Accidents happen all the time and there would be no measure of time without accidents. While space is material, time is not. When nothing happens, time is irrelevant. But when changes resume, each second marks the progress of any transformation of space. Time is infinite. It is out there with or without the existence of the universe, immune to any accidental factors. For us mortals, the idea of eternity with no beginning and no end is incomprehensible. Any cosmic accident affects us only within the limits of our existence. Because most such accidents create time and space that we cannot yet perceive, their existence is out of our understanding or control. Therefore time is a universal regulator unaffected by anything. Time moves everything into the past as a "part-time contributor" in all accidents, and we humans keep track of effects as landmarks. The very presence of light in the sky indicates many past cosmic accidental explosions, whose effects may well be the creation of life on earth.
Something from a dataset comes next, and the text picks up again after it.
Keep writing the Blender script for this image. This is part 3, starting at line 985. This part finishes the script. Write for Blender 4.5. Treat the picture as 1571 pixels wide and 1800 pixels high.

In all of the Effectological formulas I have demonstrated that accidents are the common denominator, because accidents divide and change most actions or chances of happenings. The only time I used a different denominator was in formulating the accident itself:
The Effectological formula for Accidents is:
Matter × Space ÷ Speed
The notions of matter and space were explained in previous chapters. Speed in this case is the rate of the timely chaotic motion that causes the accident. Speed can be perceived as a unit of time as well. I feel no need to speculate on other proprieties of speed. The same cosmic "ingredients" can be used in formulating the "effect."
The Effectological formula of Effect is:
Matter × Time ÷ Accidents
Many times, we do not know that accidents have happened, nor do we know their causes or natures, but we fully encounter their lasting effects. It is what keeps us alive or terminates our existence.